Folha de S. Paulo


A arte pela arte

SÃO PAULO - Gostei dos retratos de personalidades brancas que ganham cor e traços negroides feitos pela ex-consulesa da França Alexandra Loras. Não gostei tanto dos ataques que a exposição, intitulada "Pourquoi Pas?", sofreu. É claro que o direito à crítica está incluído no pacote liberdade de expressão, mas penso que os grupos que polemizaram com Loras extrapolaram ao pedir o cancelamento da mostra.

Meu propósito aqui, porém, é discutir a defesa que a autora faz de seu trabalho, da qual também não gostei. Acusada de recriar uma forma de "blackface", Loras diz: "Não é 'blackface'. Eu sou negra e, como artista, tenho direito de me expressar sobre o que está acontecendo na mídia".

Loras sustenta que pôde fazer esses retratos porque é negra. Isso significa que, se o autor fosse um homem branco, talvez com nome africânder, os mesmos rostos deixariam de ser arte e se converteriam em provocação racista? Terreno perigoso.

De minha parte, na tradição kantiana, penso que a obra de arte precisa gozar de certa autonomia.

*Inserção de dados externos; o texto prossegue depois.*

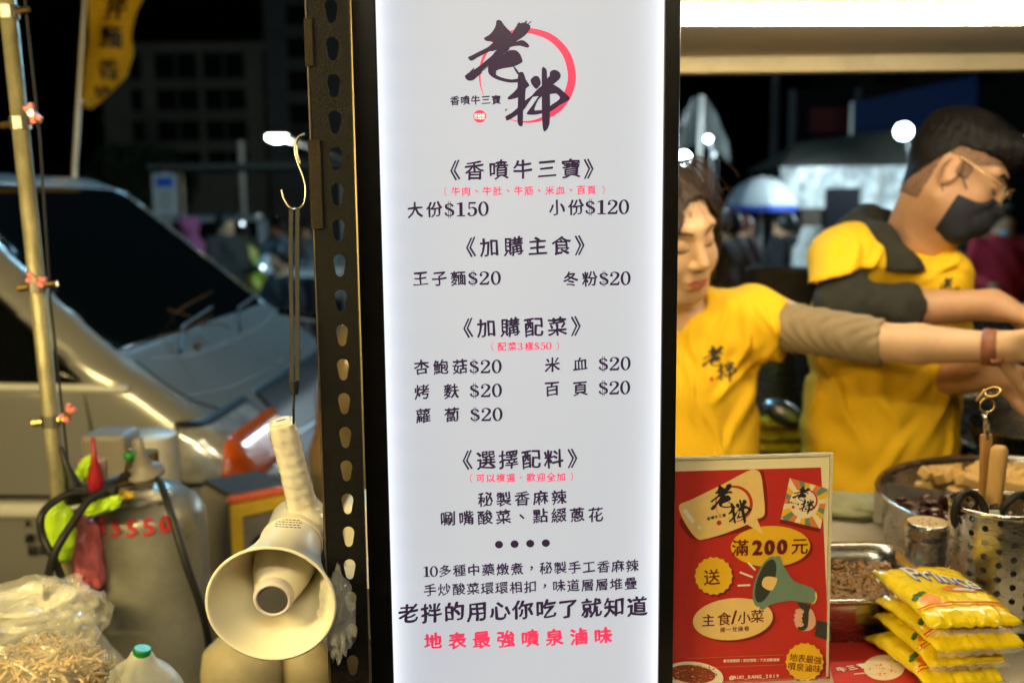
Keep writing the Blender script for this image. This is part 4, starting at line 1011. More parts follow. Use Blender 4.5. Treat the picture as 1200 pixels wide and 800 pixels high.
# ------------------------------------------------------------------ the stall on the right: ceiling, tube, beam, counter
ty = 1.62; c1 = PY(560, 17.5, ty); c2 = PY(1500, 15.5, ty)
t = tube_lamp('ceiling_tube_lamp', c1, c2, .0172, E_TUBE, 'long glowing tube lamp under the stall ceiling right of the menu')
t['category'] = 'tube lamp'
t = thing('stall_canopy', (1.0, 1.6, 0), 'cream boarded canopy and beam over the yellow shirted stall keepers', 'canopy')
zc = c1.z+.032
MB().box((1.25, 1.70, zc+.02), (2.4, 1.5, .035)).build('ceiling', M_['ceil'], t)
bt, bb = PY(900, 52, 2.34), PY(900, 85, 2.34)
MB().box((1.25, 2.36, (bt.z+bb.z)/2), (2.5, .05, bt.z-bb.z), bev=.004).build('beam', M_['beam'], t)
MB().box((1.25, 2.37, bt.z+.05), (2.5, .03, .11)).build('fascia', M_['ceil'], t)
for x_ in (-.02, 2.48): MB().box((x_, 2.40, zc/2), (.03, .03, zc)).build('post', M_['steel_dull'], t)
CZ = .93
t = thing('stall_counter', (1.0, 1.4, 0), 'pale sheet-covered stall counter carrying the pans and noodle packets', 'counter')
MB().box((1.10, 1.375, CZ-.0125), (1.84, .85, .025), bev=.004).build('top', M_['counter'], t)
MB().box((1.10, .98, CZ-.33), (1.80, .02, .60)).build('front_panel', M_['mach_grey'], t)
for x_ in (.25, 1.95):
    for y_ in (1.02, 1.75): MB().box((x_, y_, (CZ-.03)/2), (.035, .035, CZ-.03)).build('leg', M_['steel_dull'], t)

# ------------------------------------------------------------------ red promotion card in its acrylic stand
CYAW = math.radians(4.5); CU = Vector((math.cos(CYAW), math.sin(CYAW), 0))
q = PY(973, 545, 1.150); KP = Plane(q, CU, Vector((0, .03, 1)))
ur, vtop = KP.px(972, 534); ul = ur-.213; vbot = -(q.z-CZ)
t = thing('promotion_card', KP.pt((ul+ur)/2, vbot+.001), 'red promotion card in a clear acrylic stand with a cartoon loudhailer and coupon offer', 'card')
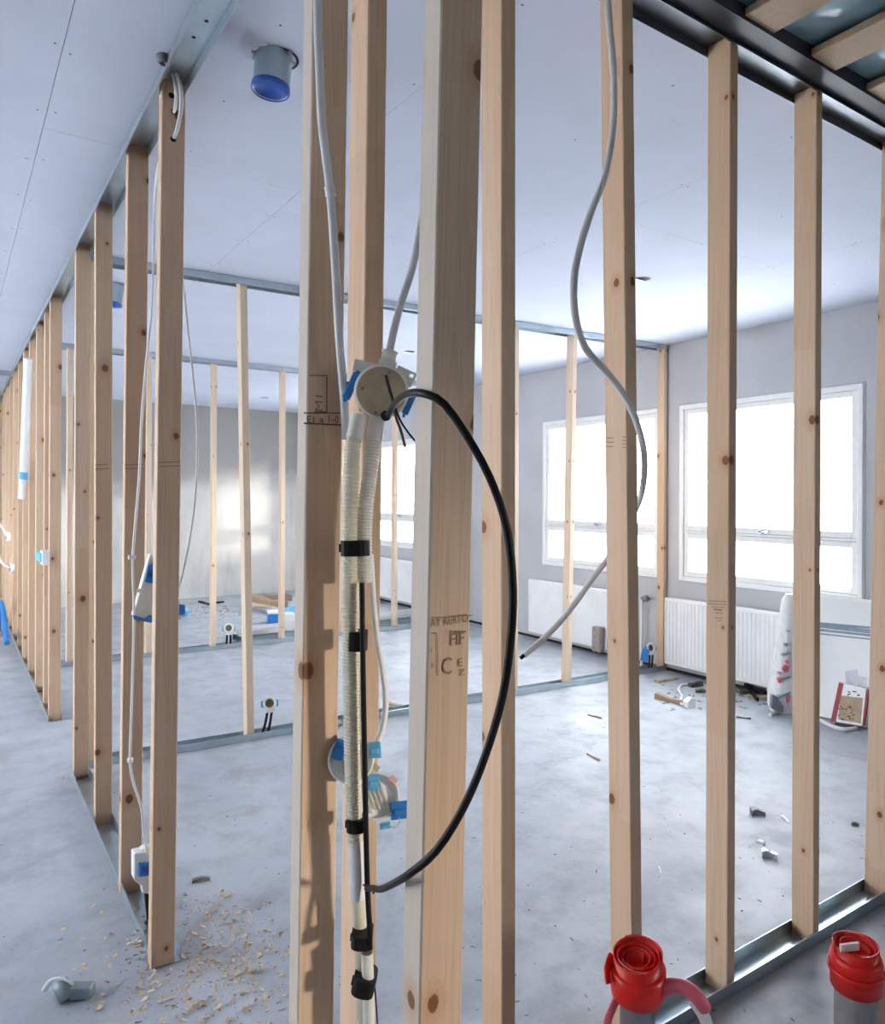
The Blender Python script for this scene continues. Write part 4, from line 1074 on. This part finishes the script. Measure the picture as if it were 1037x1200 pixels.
# farther one
c2 = deep(1003, 1130, 1.72)
base = Vector((c2.x, c2.y, 0))
pt = thing('capped_pipe', 'grey floor pipe topped with a red film roll, at the right edge of the photo', 'pipe', base, 'grey pipes with red tops')
MB().tube([base, Vector((c2.x, c2.y, c2.z-.02))], .046, 24).build('pipe', plain('pale_grey_pipe', (.30, .29, .29), .5), pt)
coil(c2 + Vector((0, 0, .004)), .057, .100, 3.4, (.05, -.10), 4).build('red_roll', RED, pt)
m_ = Matrix.Translation(c2) @ Matrix.Rotation(.05, 4, 'X') @ Matrix.Rotation(-.10, 4, 'Y')
MB().lathe([(.0, -.052), (.055, -.052), (.056, .02), (.050, .03), (.0, .018)], 32, m_).build('red_core', RED, pt)
MB().lathe([(.0575, -.014), (.0605, -.012), (.0605, -.004), (.0575, -.002)], 32, m_).build('ring_band', RED, pt)
MB().box((-.045, -.012, .044), (.0, -.006, .062), m_ @ Matrix.Rotation(-.5, 4, 'Z')).build('white_edge', WHITEPL, pt)
# brown stain sheet on the floor at the right
c = at(1035, 1200, 'Z', .002)
tag(MB().prism([(-.10, -.12), (.16, -.10), (.20, .08), (.06, .12), (-.05, .05)], 0, .004, Matrix.Translation(c)).build('brown_sheet', plain('brown_card', (.17, .08, .05), .8)), 'brown sheet lying on the floor beside the farther grey pipe', 'sheet')

# ------------------------------------------------------------------ left foreground: plastic bracket, shavings, crumbs
pc = thing('pipe_bracket', 'grey-blue plastic pipe bracket with a white strap lying at lower left', 'bracket', at(82, 1168, 'Z', 0))
c = at(84, 1168, 'Z', 0)
GB2 = plain('grey_blue_plastic', (.24, .30, .34), .4)
MB().lathe([(.020, -.018), (.026, -.018), (.026, .018), (.020, .018), (.020, -.018)], 20, Matrix.Translation(c + Vector((-.02, 0, .026))) @ Matrix.Rotation(1.2, 4, 'Y')).build('ring', GB2, pc)
MB().box((0, -.02, 0), (.055, .02, .03), Matrix.Translation(c) @ Matrix.Rotation(-.5, 4, 'Z')).build('foot', GB2, pc, .004)
MB().tube(smooth_path([c + Vector((-.06, .05, .01)), c + Vector((-.045, .02, .05)), c + Vector((-.02, -.01, .06)), c + Vector((0, -.02, .045))], .01), .008, 8, squash=.4).build('strap', WHITEPL, pc)

def scatter(name, mat, label, n, gen, size, cat, seed, curl=0):
    R_ = random.Random(seed); b = MB()
    for i in range(n):
        u, v = gen(R_)
        p = at(u, v, 'Z', 0)
        if curl:
            rr_ = R_.uniform(.004, .009)*curl; a0 = R_.uniform(0, 6.28); w = R_.uniform(.003, .006)*curl
            d = Vector((math.cos(a0), math.sin(a0), 0)); nn = Vector((-d.y, d.x, 0)); vs = []; tot = R_.uniform(2.0, 5.0)
            for k in range(5):
                a = tot*k/4; q_ = p + d*(rr_*math.cos(a)) + Vector((0, 0, rr_*.8 - rr_*.8*math.cos(a*.6+.0))) + nn*.002*k
                vs += [q_ - nn*w + Vector((0, 0, .0006)), q_ + nn*w + Vector((0, 0, .0016))]
            b.add(vs, [(2*k, 2*k+1, 2*k+3, 2*k+2) for k in range(4)])
        else:
            s = R_.uniform(*size); a0 = R_.uniform(0, 6.28)
            m = Matrix.Translation(p) @ Matrix.Rotation(a0, 4, 'Z')
            l = s*R_.uniform(.6, 2.6); h = s*R_.uniform(.2, .7)
            b.add([(-l, -s, 0), (l, -s*.6, 0), (l*.7, s, 0), (-l*.5, s*.8, 0), (-l*.4, 0, h), (l*.4, .1*s, h)], [(3, 2, 1, 0), (0, 1, 5, 4), (1, 2, 5), (2, 3, 4, 5), (3, 0, 4)], False, m)
    o = b.build(name, mat); tag(o, label, cat); o['kind'] = 'stuff'
def g1(R_):
    while True:
        u, v = R_.gauss(235, 62), R_.gauss(1125, 42)
        if 60 < u < 350 and 1040 < v < 1230 and not (176 < u < 212 and v < 1128): return u, v
scatter('wood_shavings', SAW, 'pale wood shavings strewn on the floor around the doorway stud foot', 260, g1, (0, 0), 'shavings', 1, 1.1)
scatter('sawdust_crumbs', STRAW, 'fine brown sawdust crumbs at the doorway stud foot', 500, g1, (.0012, .003), 'crumbs', 2)
def g2(R_):
    while True:
        u, v = R_.uniform(0, 1037), 790 + 420*R_.random()**.9
        if v > 620: return u, v
scatter('floor_grit', GRIT, 'small grey crumbs scattered over the concrete floor', 330, g2, (.0015, .0045), 'grit', 3)
def g3(R_): return R_.gauss(170, 10), R_.gauss(1080, 16)
scatter('plaster_crumbs', plain('plaster_crumb', (.62, .62, .62), .8), 'grey plaster crumbs at the foot of the black conduit by doorway', 60, g3, (.003, .007), 'crumbs', 4)
def g4(R_): return R_.uniform(212, 286), R_.gauss(716, 4)
scatter('rear_rubble', GRIT, 'rubble crumbs along the foot of the rear concrete wall', 90, g4, (.006, .016), 'rubble', 5)
def g5(R_): return R_.uniform(770, 910), R_.gauss(815, 8)
scatter('window_rubble', GRIT, 'small crumbs among the scraps under the right window', 90, g5, (.006, .018), 'rubble', 6)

Para Kant, a arte independe de sua funcionalidade, sentido moral e até do artista ou da realidade. A arte verdadeira desponta como um jogo livre e nunca inteiramente resolvido entre a imaginação e o entendimento do espectador. O prazer surge quando se realiza uma finalidade, ou seja, quando imaginação e entendimento concordam. Mas, na estética, a imaginação não é limitada por conceitos. Há finalidade, mas sem um fim. A fruição de uma obra de arte é desinteressada (sem conceitos) e universal (de acordo com o entendimento).

É fácil usar esse instrumental kantiano para defender uma arte puramente formalista. Mas penso que também é possível utilizá-lo para diferenciar a Arte com "A" maiúsculo de meras mercadorias artísticas ou de peças de propaganda. Se estamos falando de Arte, ela vale por si, pouco importando a cor, o sexo e as filiações políticas do autor.